Phil, do pardon me in advance for sounding pissed at your naiveté or brazen ignorance (there is so much one can read in it, but let's leave that aside).

Couple of Islamic experts that your post has attracted in the comments sections simply are a pair of inane arses who probably don't know the first thing about Shias/Sunnis division - how can they or anyone forget outright support of MAB and others british muslim organisations to the Lebanese resistance (which was mainly Hizbullah, comprised mostly of Shias) during the last Zionist attacks in 2006.

Now, of course you don't know why the events in Iran should be bewildering for the british muslims, after all as a true white middle class Marxist you have to have opinion on all - from the dark matter to the quantum electrodynamics, if it's not class struggle its dialectical materialism, mostly both, right?

Unlike omscient trots, for whom revolution always happens in exotic lands, most of the british muslims, modestly, have to focus on the problems closer to home i.e. rise of the rabid anti-muslim racism in the public discourse.

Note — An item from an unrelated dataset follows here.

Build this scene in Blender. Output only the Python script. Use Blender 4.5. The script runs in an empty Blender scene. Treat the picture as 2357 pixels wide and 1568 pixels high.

The simple fact that any stand for or against the 'green revolution' will be used to prove their primitiveness or unwillingness to follow the same 'liberal' receipe of reform at home (which in turn is the proof of their primitiveness) is beyond your comprehension.

This empirical fact, this lived experience cannot be distilled with your usual mix of twitter based journalism and blatant generalisations (Phil BC- BNP voters are not racists - classic!). It takes working in these ghettos and with these lepers, not to 'cure' them or 'raise' their political level (as your fellow trot Lindsey German has recently suggested) but in the true spirit of and for an inclusive and internationalist socialist movement.

Phil said...

You might think there's plenty you can read into this PakPunk, but it looks as though you can't digest what's in front of your face.

Let me explain it to you. This is not a criticism of British Muslims, but those organisations who to varying degrees claim to represent its political interests. Because you cannot grasp this very simple point it renders the rest of your contribution an unnecessary, foolish and dimwitted rant.